Une nouvelle brique au campus Energie durable

Invitée à rejoindre le Consortium NExIF, l’Université de Saclay a pour ambition de susciter l’intérêt des étudiants du premier cycle pour la découverte de métiers et le développement de compétences fondamentales, en particulier dans le domaine du nucléaire, notamment pour les étudiants en formation en neutronique.  » Porter un futur campus dédié aux métiers qualifiants dans ce domaine est une véritable opportunité et une grande fierté », affirme Pascal Aubert, directeur école universitaire du 1er cycle Paris Saclay.

Il est naturel que l’université s’engage aux côtés des académies franciliennes, de la région et de Montereau dans un projet d’énergie durable.  « Notre savoir-faire réside dans notre capacité à réunir les communautés universitaires et à dynamiser les études pédagogiques au niveau secondaire. » Cette nouvelle pierre ajoutée à notre campus d’énergie durable représente un campus d’excellence et d’exigence, offrant de belles perspectives.

L’université s’ouvre aux trois académies de l’Île-de-France, Paris-Créteil-Versailles. Fondée en 2020, elle rassemble les écoles d’ingénieurs, l’université Paris-Sud sur Saclay, Centrale Supélec, Paris Tech, l’IHES, et bien d’autres. Classée entre la 13e et la 16e place mondiale, elle occupe la 9e place en physique et la 1ère place en mathématiques. Ses campus sont présents dans les trois académies. L’université compte environ 20 000 étudiants en premier cycle, 10 000 en licence, 4 000 dans des formations professionnalisantes (bac + 3), 12 000 en master et 4 800 en doctorat. Des laboratoires, des instituts de recherche tels que le CEA, l’INSTN pour la formation, et le CNRS font partie intégrante de son écosystème.

L’Université des Métiers du nucléaire (UMN) engagée au coté des campus

Le campus des métiers est l’un des axes d’actions « compétences » que fédère l’Université des métiers du nucléaire (UMN) a rappelé Philippe Poubeau, correspondant UMN Ile-de-France. Le lycée André Malraux fait partie des lycées partenaires.

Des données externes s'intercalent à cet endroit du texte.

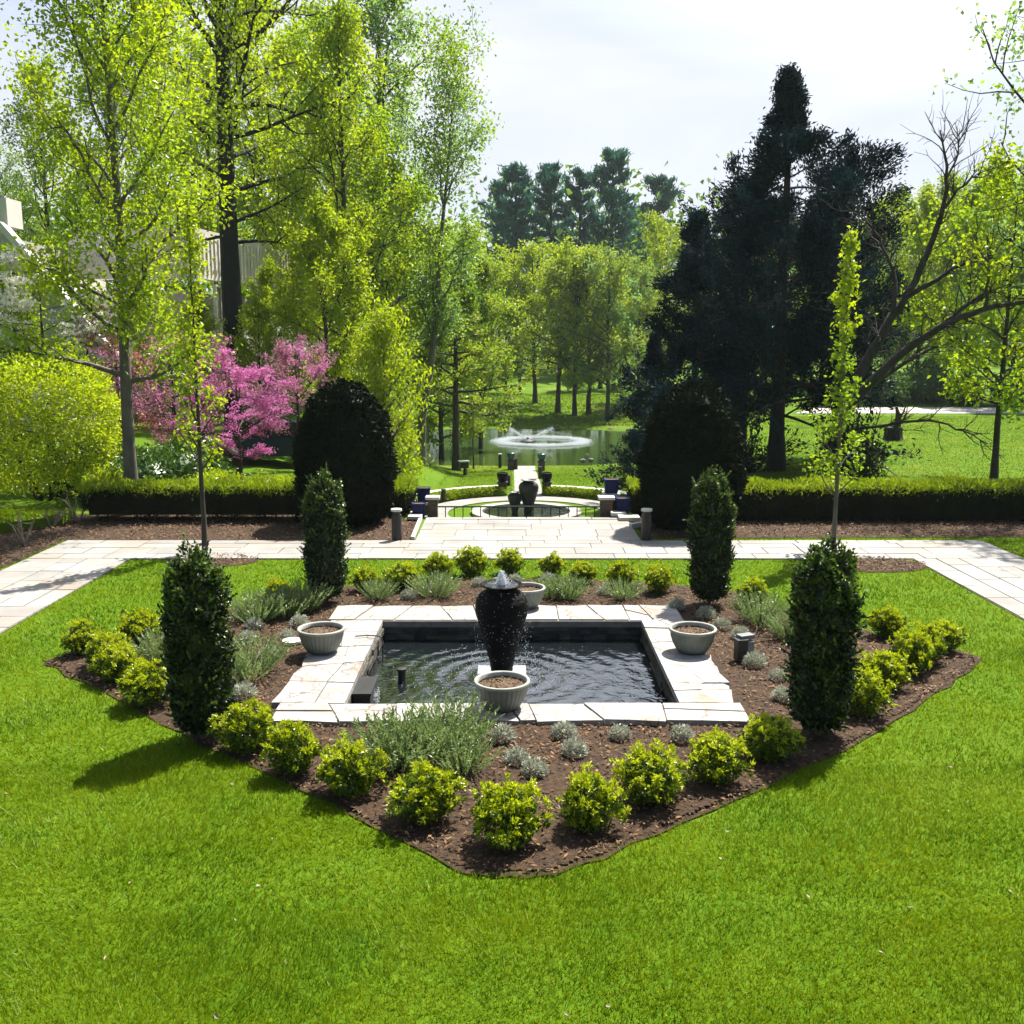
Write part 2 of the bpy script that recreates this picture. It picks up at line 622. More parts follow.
for j in range(len(ya) - 1):
    for i in range(nx - 1):
        cx, cy = (xa[i] + xa[i + 1]) / 2, (ya[j] + ya[j + 1]) / 2
        if PX0 - .1 < cx < PX1 + .1 and PY0 - .1 < cy < PY1 + .1:
            continue
        f.append([j * nx + i, j * nx + i + 1, (j + 1) * nx + i + 1, (j + 1) * nx + i])
g = MB()
g.add(np.stack([GX.ravel(), GY.ravel(), GZ.ravel()], 1), f)
struct(g.build('ground', M['ground'], smooth=True))


def inpoly(x, y, P):
    ins = np.zeros(x.shape, bool)
    n = len(P)
    for i in range(n):
        (x1, y1), (x2, y2) = P[i], P[(i + 1) % n]
        c_ = (y1 > y) != (y2 > y)
        xi = (x2 - x1) * (y - y1) / (y2 - y1 + 1e-12) + x1
        ins ^= c_ & (x < xi)
    return ins


def smooth_poly(P, n=6, amp=.03):
    """subdivide an outline and roughen it a little, as a spade-cut edge is"""
    out_ = []
    for i in range(len(P)):
        a, b = np.array(P[i]), np.array(P[(i + 1) % len(P)])
        for k in range(n):
            out_.append(tuple(a + (b - a) * k / n + R.normal(size=2) * amp))
    return out_


BED = smooth_poly([(-5.85, 12.0), (-4.6, 10.9), (-3.1, 9.45), (-1.6, 8.2), (-.45, 7.05), (.1, 6.92), (.7, 7.2), (2.0, 8.25), (3.6, 9.6), (4.9, 10.95), (6.0, 12.2), (5.7, 12.75), (4.9, 13.4), (4.1, 14.3), (3.6, 15.6), (2.5, 16.15), (1.0, 16.45), (-1.0, 16.45), (-2.4, 16.1), (-3.6, 15.6), (-4.2, 14.7), (-4.9, 13.5), (-5.7, 12.7)], 5, .02)
RING_L = [(-5.75 + .85 * math.cos(a) + .25, 17.95 + .55 * math.sin(a)) for a in np.arange(0, 2 * PI, .3)]
RING_R = [(6.15 + .95 * math.cos(a) + .35, 17.6 + .6 * math.sin(a)) for a in np.arange(0, 2 * PI, .3)]
MULCH_L = [(-30, 16.4), (-10.4, 16.4), (-9.05, 17.4), (-9.05, 19.8), (-2.05, 19.8), (-2.05, 22.2), (-4.6, 22.9), (-14, 22.9), (-30, 21)]
MULCH_R = [(2.7, 20.0), (9.6, 20.15), (30, 20.6), (30, 22.9), (4.5, 22.9), (2.7, 22.2)]
PAV = [(-8.95, -7.05, 2, 18.05), (-8.95, 9.45, 18.05, 19.75), (7.4, 9.45, 2, 18.05), (-1.95, 2.6, 19.75, 22.1)]

mb = MB()
for P_, z_ in ((BED, .012), (RING_L, .010), (RING_R, .010), (MULCH_L, .010), (MULCH_R, .010)):
    if P_ is BED:
        # ring of bed round the pool opening, as a triangulated fan grid
        gx, gy = np.meshgrid(np.linspace(-6.2, 6.2, 311), np.linspace(6.8, 16.6, 246))
        cx, cy = (gx[:-1, :-1] + gx[1:, 1:]) / 2, (gy[:-1, :-1] + gy[1:, 1:]) / 2
        from mathutils.geometry import tessellate_polygon
        hole = [(-2.3, 10.2), (2.25, 10.2), (2.25, 14.3), (-2.4, 14.3)]
        loops_ = [[Vector((p[0], p[1], 0)) for p in BED], [Vector((p[0], p[1], 0)) for p in hole]]
        allp = [(p[0], p[1], .014) for p in BED + hole]
        mb.add(allp, [list(t_) for t_ in tessellate_polygon(loops_)])
        inner = [(p[0] * .985, 12.0 + (p[1] - 12.0) * .985) for p in BED]
        ok = inpoly(cx, cy, inner) & ~((cx > -2.2) & (cx < 2.2) & (cy > 10.1) & (cy < 14.1))
        zz = z_ + .03 * np.sin(gx * 3.1 + np.sin(gy * 2)) * np.sin(gy * 2.7 + gx) * .5 + .012 * R.random(gx.shape)
        W_ = gx.shape[1]
        jj, ii = np.nonzero(ok)
        a_ = jj * W_ + ii
        mb.add(np.stack([gx.ravel(), gy.ravel(), zz.ravel() + .004], 1), np.stack([a_, a_ + 1, a_ + W_ + 1, a_ + W_], 1))
    else:
        mb.poly([(p[0], p[1], z_) for p in P_])
struct(mb.build('mulch_ground', M['mulch']))

# wood chips scattered on the mulch
mb = MB()
for P_, n_, (x0, x1, y0, y1), sz in ((BED, 42000, (-6.2, 6.2, 6.8, 16.6), .042), (MULCH_L, 16000, (-12, -2, 16.4, 22.9), .05), (MULCH_R, 12000, (2.7, 14, 20, 22.9), .05), (RING_L, 2500, (-7, -4, 17, 19), .05), (RING_R, 2500, (5, 8, 16.8, 18.4), .05)):
    x, y = R.uniform(x0, x1, n_), R.uniform(y0, y1, n_)
    k = inpoly(x, y, P_)
    if P_ is BED:
        k &= ~((x > -2.65) & (x < 2.6) & (y > 9.95) & (y < 14.6))
    x, y = x[k], y[k]
    n = len(x)
    U = np.stack([R.normal(size=n), R.normal(size=n), R.normal(size=n) * .35], 1)
    nr = np.stack([R.normal(size=n) * .4, R.normal(size=n) * .4, np.ones(n)], 1)
    s_ = sz * R.uniform(.6, 1.6, n)
    mb.leaves(np.stack([x, y, .03 + .03 * R.random(n)], 1), U, s_, s_ * R.uniform(.25, .5, n), fold=.05, nrm=nr)
tag(mb.build('bark_mulch', M['chip']), 'brown shredded bark mulch covering the planting beds', 'mulch', kind='stuff')

# grass blades
def blades(x, y, z, h, wd, mb):
    n = len(x)
    lean = R.normal(size=(n, 2)) * .6 + np.stack([.35 * np.sin(x * 2.3 + y), .35 * np.cos(y * 1.9 - x)], 1)
    an = R.uniform(0, PI, n)
    ww = wd * R.uniform(.6, 1.3, n) * .5
    hh = h * R.uniform(.55, 1.25, n)
    b = np.stack([x, y, z], 1)
    s1 = np.stack([np.cos(an) * ww, np.sin(an) * ww, np.zeros(n)], 1)
    top = b + np.stack([lean[:, 0] * hh, lean[:, 1] * hh, hh], 1)
    v = np.stack([b - s1, b + s1, top], 1).reshape(-1, 3)
    mb.add(v, np.arange(3 * n).reshape(n, 3), (R.random(n) < .07).astype(int))


def lawn_ok(x, y):
    k = ~inpoly(x, y, BED) & ~inpoly(x, y, RING_L) & ~inpoly(x, y, RING_R) & ~inpoly(x, y, MULCH_L) & ~inpoly(x, y, MULCH_R)
    for x0, x1, y0, y1 in PAV:
        k &= ~((x > x0 - .02) & (x < x1 + .02) & (y > y0 - .02) & (y < y1 + .02))
    return k


mb = MB()
for y0, y1, dens, wd, h in ((4.6, 6.5, 5200, .0065, .052), (6.5, 9, 3600, .008, .050), (9, 13, 1700, .011, .046), (13, 20.6, 800, .016, .045)):
    hw = X(1060, y1)
    n = int(dens * (y1 - y0) * 2 * hw)
    x, y = R.uniform(-hw, hw, n), R.uniform(y0, y1, n)
    k = lawn_ok(x + R.normal(size=n) * .03, y + R.normal(size=n) * .03)
    x, y = x[k], y[k]
    # mowing leaves slightly taller and shorter patches
    hh = h * (1 + .25 * np.sin(x * 1.7 + np.sin(y * 1.3) * 2) * np.sin(y * 2.1 + x * .6))
    blades(x, y, np.zeros(len(x)), hh, wd, mb)
# far lawns, coarser
for x0, x1, y0, y1, n, wd, h in ((8, 30, 25, 53.5, 110000, .028, .04), (-7, 9, 38.5, 53, 60000, .028, .04), (-8, 13, 77, 100, 14000, .12, .12)):
    x, y = R.uniform(x0, x1, n), R.uniform(y0, y1, n)
    z = terr(x, y)
    k = ~((np.abs(x - .65) < .62) & (y < 53)) & (z > -2.62)
    k &= ~((np.hypot(x - .47, y - 34.6) < 4.9))
    blades(x[k], y[k], z[k], h, wd, mb)
tag(mb.build('grass', [lm['grass'], lm['grasstip']]), 'bright green mown grass of the lawns', 'grass', kind='stuff')

# a few dry leaves and straws on the lawn
mb = MB()
n = 80
x, y = R.uniform(-6, 6, n), 4.8 + 8 * R.random(n) ** 1.5
k = lawn_ok(x, y)
n = int(k.sum())
mb.leaves(np.stack([x[k], y[k], np.full(n, .045)], 1), R.normal(size=(n, 3)) * [1, 1, .2], R.uniform(.02, .06, n), R.uniform(.008, .03, n), fold=.2, nrm=R.normal(size=(n, 3)) * .4 + np.array([0, 0, 1]))
tag(mb.build('leaf_litter', M['deadwood']), 'dry leaf scraps scattered over the front lawn', 'leaf litter', kind='stuff')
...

Cette approche permet de travailler avec l’ensemble des acteurs de la formation (Education Nationale, enseignement supérieur, organismes de formation continue), de l’emploi et les industriels des territoires pour adapter les actions au contexte local.■

Par Sylvie Delaplace (Sfen)

1. Equipe organisatrice : EDF – GRETA – UNIVERSITE PARIS-SACLAY – Lycée André Malraux – CFA Les métiers de l’énergie – UMN – Pôle Emploi – Région Ile-de-France – Ville de Montereau – Région académique IDF

2. Robert Guesdon est le Président du Groupe régional Ile-de-France Est de la Sfen.